Skyler Shepherd, 22, is one of three men accused of hitting 49-year-old Esther Fujimoto with Shepherd's boat and leaving her to die on Aug. 21, 2011. The woman was swimming 200 to 300 feet offshore before the boat's propeller severed her legs. Shepherd was not driving the boat at the time.

The three-day wrongful death suit trial began Monday and was extended an extra day. Shepherd faces charges of obstruction of justice, reckless endangerment and failure to render aid, all misdemeanor charges.

Shepherd says he asked Fujimoto twice if she was hurt after she was struck by the boat but did not hear her cries for help. Shepherd's attorneys argued that with the stereo playing, he may not have been able to hear those pleas. And they separate Shepherd's actions from what those of the driver and other passenger.

"He was the only one that went back to her," said Glen Neeley, an attorney representing Shepherd.

Attorneys say Shepherd feels horrible about the outcome.

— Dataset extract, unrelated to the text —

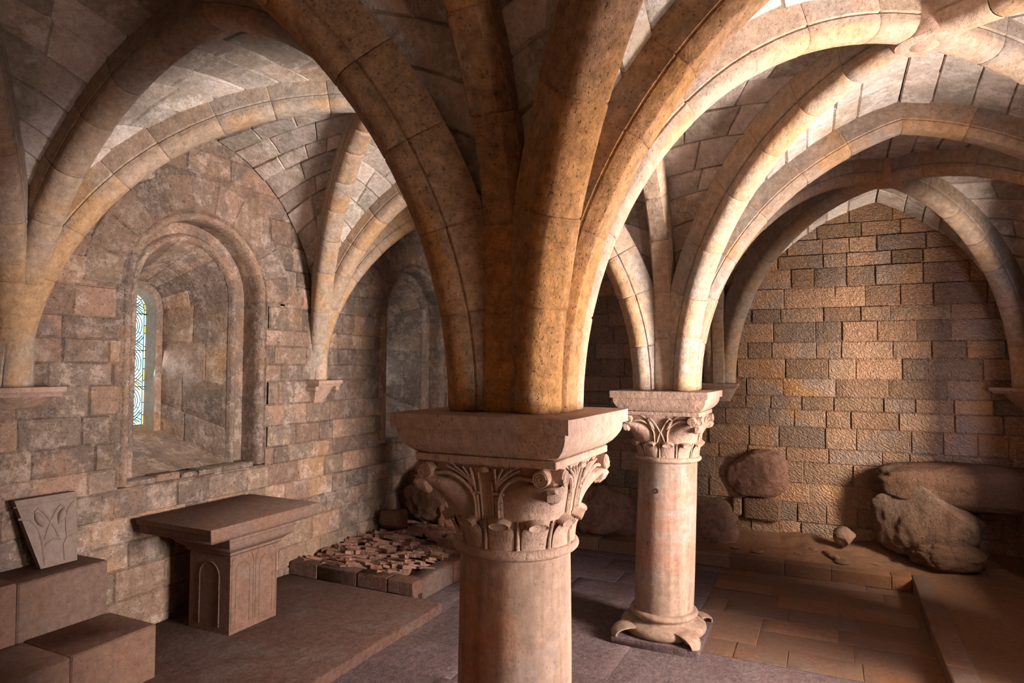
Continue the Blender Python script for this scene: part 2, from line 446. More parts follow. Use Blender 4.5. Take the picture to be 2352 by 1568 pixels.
def make_rib(name, label, keys, sec, mats, group):
    mb = MB()
    for k in keys: rib(mb, *RB[k], sec)
    o = mb.build(name, mats); tag(o, label, 'vault rib', group); return o
BN = {0: 'nearest', 1: 'middle', 2: 'farthest'}
SD = {'L': 'window-side', 'R': 'right-hand'}
CN = {('L', 0): 'near left corner', ('L', 1): 'left wall before the stained window', ('L', 2): 'left wall corbel between windows', ('L', 3): 'far left corner',
      ('M', 0): 'wall behind the camera', ('M', 1): 'near column', ('M', 2): 'far column', ('M', 3): 'mid back wall corbel',
      ('R', 0): 'near right corner', ('R', 1): 'right wall beside the near column', ('R', 2): 'right wall beside the far column', ('R', 3): 'far right corner corbel'}
for col, (cA, cB) in (('L', ('L', 'M')), ('R', ('M', 'R'))):
    for b in range(3):
        for (p, q) in (((cA, b), (cB, b+1)), ((cA, b+1), (cB, b))):
            om = 'ribo' if ('M', 1) in (p, q) and b == 0 else 'rib'
            make_rib('diagonal_rib', 'diagonal rib from %s to %s' % (CN[p], CN[q]),
                     [('d', col, b, *p), ('d', col, b, *q)], DIAG, M['ribo'] if om == 'ribo' else M['rib'], 'diagonal ribs of the vault')
for col, (cA, cB) in (('L', ('L', 'M')), ('R', ('M', 'R'))):
    for j in (1, 2):
        make_rib('transverse_arch', 'flat-edged pointed arch from %s to %s' % (CN[(cA, j)], CN[(cB, j)]),
                 [('t', col, j, cA), ('t', col, j, cB)], DIAG if col == 'L' else TRAN, M['ribo'] if (col == 'R' and j == 1) else M['rib'], 'arches across the hall')
for b in range(3):
    make_rib('lengthwise_arch', 'narrow steep arch from %s to %s' % (CN[('M', b)], CN[('M', b+1)]),
             [('l', b, b), ('l', b, b+1)], TRAN, M['ribo'] if b == 0 else M['rib'], 'arches along the column line')
# keystones
for (col, b), (kx, ky, kz) in KEY.items():
    mb = MB()
    mb.lathe([(.02, kz+.25), (.17, kz+.25), (.17, kz+.03), (.15, kz-.005), (.10, kz-.018), (.075, kz-.012), (.06, kz-.02), (.02, kz-.028)], kx, ky, 28, rt())
    o = mb.build('keystone', M['cap'])
    tag(o, 'round carved keystone where ribs cross in the %s %s bay' % (BN[b], SD[col]), 'keystone', 'keystones of the vault')

# ------------------------------------------------------------------ window niches
def arch_loop(X, c, hw, zs, sill, n=24):
    return [V((X, c+hw, sill)), V((X, c+hw, lerp(sill, zs, .5)))] + [V((X, c+hw*cos(pi*i/n), zs+hw*sin(pi*i/n))) for i in range(n+1)] + [V((X, c-hw, lerp(sill, zs, .5))), V((X, c-hw, sill))]
def window(idx, c, zs):
    root = bpy.data.objects.new('window_%d' % idx, None); C.objects.link(root); root.location = (XL, c, ZS); struct(root)
    rp = V(root.location)
    def mk(mbx, name, mat, par=None):
        mbx.v = [tuple(V(p)-rp) for p in mbx.v]; return mbx.build(name, mat, par or root)
    # outer order with roll moulding
    st = [(XL-.022, 1.02, 0), (XL-.022, .84, 0), (XL-.01, .825, 0), (XL+.012, .80, 0), (XL+.018, .79, 0)]
    rc, cx_, ch_ = .040, XL-.012, .745
    st += [(cx_+rc*sin(a), ch_+rc*cos(a), 0) for a in [radians(q) for q in (20, 45, 70, 90, 110, 135, 160)]]
    st += [(XL-.05, .70, 0), (XL-.06, .70, 0), (XL-.22, .70, 0)]
    st += [(XL-.22, .60, 0)]
    rc, cx_, ch_ = .036, XL-.215, .555
    st += [(cx_+rc*sin(a), ch_+rc*cos(a), 0) for a in [radians(q) for q in (20, 45, 70, 90, 110, 135, 160)]]
    st += [(XL-.235, .512, 0)]
    loops = [arch_loop(X, c, hw, zs, ZS) for X, hw, _ in st]
    mbx = MB()
    tints = [rt() for _ in range(40)]
    nl = len(loops[0])
    mbx.grid(loops, lambda i, j: tints[(j+1)//3], 0, False)
    mk(mbx, 'window_surround', M['wallL'])
    # splayed embrasure laid in courses
    mbx = MB(); X0, X1 = XL-.235, -5.0; h0, h1, z0, z1 = .512, .27, zs, .78
    s0, s1 = -.90, -.53
    n = 24
    la = arch_loop(X0, c, h0, z0, s0); lb = arch_loop(X1, c, h1, z1, s1)
    # segments along perimeter
    pa = [la[0].lerp(la[2], i/6) for i in range(6)]+la[2:-2]+[la[-3].lerp(la[-1], i/6) for i in range(0, 7)][0:]
    pb = [lb[0].lerp(lb[2], i/6) for i in range(6)]+lb[2:-2]+[lb[-3].lerp(lb[-1], i/6) for i in range(0, 7)][0:]
    k = 0; npts = len(pa)
    Pf = lambda u, v: (lambda f: pa[int(f)].lerp(pa[min(int(f)+1, npts-1)], f-int(f)).lerp(pb[int(f)].lerp(pb[min(int(f)+1, npts-1)], f-int(f)), v))(min(max(u, 0), npts-1.0001))
    ctr = V(((X0+X1)/2, c, .2))
    def Nf(u, v):
        e = .05; q = (Pf(u+e, v)-Pf(u-e, v)).cross(Pf(u, min(v+.02, 1))-Pf(u, max(v-.02, 0)))
        if q.length < 1e-9: return V((1, 0, 0))
        q.normalize(); d_ = V((0, c, .2))-V((0, Pf(u, v).y, Pf(u, v).z))
        return q if q.dot(d_) > 0 else -q
    cuts = [0, 1.5, 3, 4.5, 6]+[6+n*i/7 for i in range(1, 8)]+[6+n+1.5, 6+n+3, 6+n+4.5, npts-1]
    for i in range(len(cuts)-1):
        vv = [0]+sorted(random.uniform(.25, .75) for _ in range(1))+[1]
        for q in range(len(vv)-1):
            block(mbx, Pf, Nf, cuts[i], cuts[i+1], vv[q], vv[q+1], .15, .75, None, g=.008, d=.008, rel=.004, rough=.002)
    mk(mbx, 'embrasure', M['wallL'])
    # inner frame and plastered reveal
    mbx = MB()
    lo = [arch_loop(-5.0, c, .275, .78, s1), arch_loop(-5.0, c, .195, .78, s1), ]
    mbx.grid(lo, (.6, .4, .4)); mk(mbx, 'inner_frame', M['wallL'])
    mbx = MB()
    mbx.grid([arch_loop(-5.0, c, .196, .78, s1), arch_loop(-5.145, c, .166, .765, -.50)], (.5, .5, .5), 0, True)
    mk(mbx, 'plaster_reveal', M['reveal'])
    # sill: sloping slab of stone plus front row of blocks
    mbx = MB()
    NS = 14
    rows = []
    for i in range(NS+1):
        f = i/NS; X = lerp(XL-.20, -5.145, f); hw = lerp(.70, .27, min(1, max(0, (XL-.235-X)/.685))) if X < XL-.235 else .70
        row = []
        for q in range(19):
            y = c-hw+2*hw*q/18
            z = lerp(ZS+.03, -.425, f)+noise.noise(V((X*7, y*7, idx)))*.012
            row.append((X, y, z))
        rows.append(row)
    mbx.grid(rows, (.5, .6, .2))
    ys = courses(c-.70, c+.70, .16, .30)
    for i in range(len(ys)-1):
        mbx.box(XL-.24, XL-.02+random.uniform(-.03, .0), ys[i]+.004, ys[i+1]-.004, ZS-.16, ZS+.03+random.uniform(-.012, .01), rt(), 0, .012, .004)
    mbx.box(XL-.35, XL-.024, c-.95, c+.95, ZS-.35, ZS-.02)
    mk(mbx, 'window_sill', M['wallL'])
    # ---- stained glass
    gx = -5.135; GW = .166; gz0 = -.42; gzs = .765
    pane = MB()
    lp = arch_loop(gx-.012, c, GW, gzs, gz0)
    pane.v = [tuple(p) for p in lp]; pane.face(range(len(lp)), mat=0)
    g = mk(pane, 'stained_glass', [GL['cyan'], GL['white'], GL['yellow'], GL['blue'], GL['amber']])
    bands = MB(); lead = MB()
    def inside(y, z, mrg=.022):
        a = GW-mrg
        if z < gz0+.008: return False
        if z <= gzs: return abs(y) < a
        return math.hypot(y, z-gzs) < a
    rnd = random.Random(5+idx)
    lay = [0]
    def band(fn, t0, t1, wd, cols, seg):
        lay[0] += 1; xo = gx + (lay[0] % 5)*.0012
        nn = max(8, int((t1-t0)*40)); P2 = [fn(lerp(t0, t1, i/nn)) for i in range(nn+1)]
        col_i = rnd.choice(cols); ln = 0; lf = []; 
        for i in range(nn):
            (ya, za), (yb_, zb) = P2[i], P2[i+1]
            if not (inside(ya, za) and inside(yb_, zb)): continue
            dy, dz = yb_-ya, zb-za; l = math.hypot(dy, dz)
            if l < 1e-6: continue
            ln += l
            if ln > seg: ln = 0; col_i = rnd.choice(cols); lead.tube([(xo+.001, c+ya-dz/l*wd, za+dy/l*wd), (xo+.001, c+ya+dz/l*wd, za-dy/l*wd)], 0.0038, 4)
            ny, nz = -dz/l*wd, dy/l*wd
            b0 = len(bands.v)
            bands.v += [(xo, c+ya+ny, za+nz), (xo, c+ya-ny, za-nz), (xo, c+yb_-ny, zb-nz), (xo, c+yb_+ny, zb+nz)]
            bands.face([b0, b0+1, b0+2, b0+3], mat=col_i)
            for sg in (1, -1):
                lead.tube([(xo+.0012, c+ya+sg*ny, za+sg*nz), (xo+.0012, c+yb_+sg*ny, zb+sg*nz)], 0.0042, 4, caps=False)
    per = .387; W1 = [1, 1, 0, 1]; W2 = [1, 0, 2, 1]
    for k_ in range(-1, 4):
        zc = -.205+k_*per+.03
        band(lambda t: (.118*cos(t), zc+.135*sin(t)), 0, 2*pi, .014, W1, .12)
        band(lambda t: (.07*cos(t), zc+.085*sin(t)), 0, 2*pi, .012, W2, .10)
        for sg in (1, -1):
            band(lambda t: (sg*(.16-.32*t), zc+per/2-.11+.22*t+.03*sin(t*2*pi)), 0, 1, .012, [1, 1, 2, 3], .13)
        band(lambda t: (-.15+.30*t, zc+per/2+.06*sin(pi*t)-.02), 0, 1, .012, [2, 0, 1], .12)
        # yellow square
        b0 = len(bands.v)
        bands.v += [(gx+.008, c+y_, zc+z_) for y_, z_ in ((-.026, -.024), (0, -.018), (.026, -.024), (.026, .024), (0, .018), (-.026, .024))]
        bands.face(range(b0, b0+6), mat=2)
        for i in range(6):
            p_, q_ = bands.v[b0+i], bands.v[b0+(i+1) % 6]; lead.tube([(gx+.009, p_[1], p_[2]), (gx+.009, q_[1], q_[2])], 0.0042, 4)
    # border strips
    bo = []
    zz = gz0
    for sg in (1, -1):
        zz = gz0; k2 = 0
        while zz < gzs:
            z2 = min(zz+rnd.uniform(.08, .14), gzs); b0 = len(bands.v)
            bands.v += [(gx+.010, c+sg*GW, zz), (gx+.010, c+sg*(GW-.017), zz), (gx+.010, c+sg*(GW-.017), z2), (gx+.010, c+sg*GW, z2)]
            bands.face(range(b0, b0+4), mat=[4, 0, 2, 0][k2 % 4]); k2 += 1
            lead.tube([(gx+.011, c+sg*GW, z2), (gx+.011, c+sg*(GW-.017), z2)], .0048, 4); zz = z2
        lead.tube([(gx+.011, c+sg*(GW-.018), gz0), (gx+.011, c+sg*(GW-.018), gzs)], 0.0042, 4)
    for i in range(8):
        a0, a1 = pi*i/8, pi*(i+1)/8; b0 = len(bands.v)
        bands.v += [(gx+.010, c+r_*cos(a_), gzs+r_*sin(a_)) for r_, a_ in ((GW, a0), (GW, a1), (GW-.017, a1), (GW-.017, a0))]
        bands.face(range(b0, b0+4), mat=[4, 0, 2, 0][i % 4])
        lead.tube([(gx+.011, c+(GW-.018)*cos(a0), gzs+(GW-.018)*sin(a0)), (gx+.011, c+(GW-.018)*cos(a1), gzs+(GW-.018)*sin(a1))], 0.0042, 4)
        lead.tube([(gx+.011, c+(GW-.018)*cos(a0), gzs+(GW-.018)*sin(a0)), (gx+.011, c+GW*cos(a0), gzs+GW*sin(a0))], .0048, 4)
    bo = mk(bands, 'glass_bands', [GL['cyan'], GL['white'], GL['yellow'], GL['blue'], GL['amber']], g)
    ld = mk(lead, 'lead_lines', GL['lead'], g)
    for z_ in (-.03, .345, .725):
        bar = MB(); bar.tube([(gx+.022, c-.185, z_), (gx+.022, c+.185, z_)], .0045, 6); mk(bar, 'iron_bar', GL['lead'], g)
for i, (c, zs) in enumerate(WINS): window(i+1, c, zs)
area('daylight_window_1', (-4.98, 1.6, .2), (-3.5, 1.7, -.1), .25, 1.1, (.78, .9, 1), 4.5)
area('daylight_window_2', (-4.98, 5.22, .2), (-3.5, 5.2, -.1), .25, 1.1, (.78, .9, 1), 4.5)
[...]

"He and I both wish that things would have been different," Neeley said. "He wished he would have pushed the issue more. He felt like he was being scolded at by the woman and that was a serious mistake."

Either way, siblings say it hasn't been easy going on without their little sister.

"Because she was the youngest, I remember her as the baby," said the woman's brother, Andy Fujimoto. " I think about the songs that will never be sung. That does sadden me."

Her older brother, Bryan Fujimoto, said his sister and her older sister Denise would swim together at Pineview Reservoir seven days a week over the past 15 years.

As pictures of her injuries were admitted into evidence, family members brought with them today their own pictures with which to remember her and the kind of person she was.

Defense attorneys also brought a state forensic scientist to the stand, who testified that she could not find evidence of Fujimoto's blood on the boat's propeller. She also said that it could have washed away in the lake.

Closing arguments, which were supposed to start Thursday, will start Friday morning and then the case goes to the jury.